Now, here are my 2015 reading and blogging goals:

  • Finish 50 books – That’s roughly one book a week. With writing out of the way, at least for now, this should be doable.
  • Read NBCC winners – This year, my favorite literary award will honor their 40th winner for fiction. Coincidentally, I was able to complete all the past 39 winners, from Ragtime to Americanah. And because not a single one of the 15 NBCC winners that I read failed me, I decided to read the remaining 25, including the future winner, this year for the fun of it.
  • Use Goodreads – I realized that I lost a lot of bookish conversations when I decided to stop cataloguing my books on this site when I had a rather nasty affair with some Goodreads administrators. I miss those conversations so I’ll use the site again, at least sparingly. This means I’ll add and rate the books that I’ve read, but the shelves wouldn’t be as comprehensive as the ones on Leafmarks.

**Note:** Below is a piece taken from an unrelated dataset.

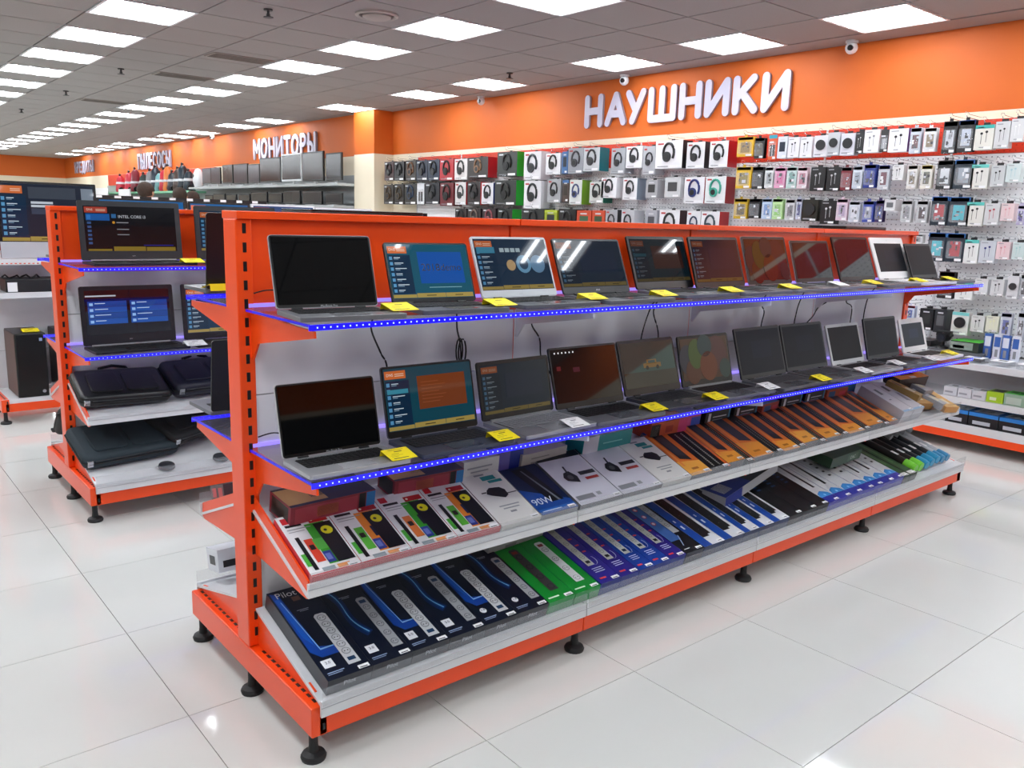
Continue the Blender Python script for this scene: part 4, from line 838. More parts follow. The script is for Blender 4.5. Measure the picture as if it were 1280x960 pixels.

  • Review ASAP – My backlog will never stop growing if I keep putting off my reviews. So why do I keep doing that? It’s because I, after finishing a book, immediately jump to another one instead of allowing myself to mull over what I’ve just read and write a review for a couple of hours. On that note, I decided to give up on long form reviews. I still admire the long form critics at the New Yorker and the New York Times, but let’s face it: I’m no James Wood or Michiko Kakutani. Kirkus Reviews publishes reviews that are around 300-400 words. In this decade where people TL;DR blog posts, I think it’s a smart move to write sharp and snappy reviews.
  • Read and review more short stories – This is to generate more content for our group blog, The Short Story Station. I’m thinking of getting a copy of the 8th edition of The Norton Anthology of Short Fiction when it comes out early this year so that I could have more material. I might just do this once I get over my annoyance at our local post office.

That’s it! Thanks so much for sticking around. To all the new people I met through this blog, I hope to see you again at the end of 2015 so that we can all look back and ahead, and do it all over again.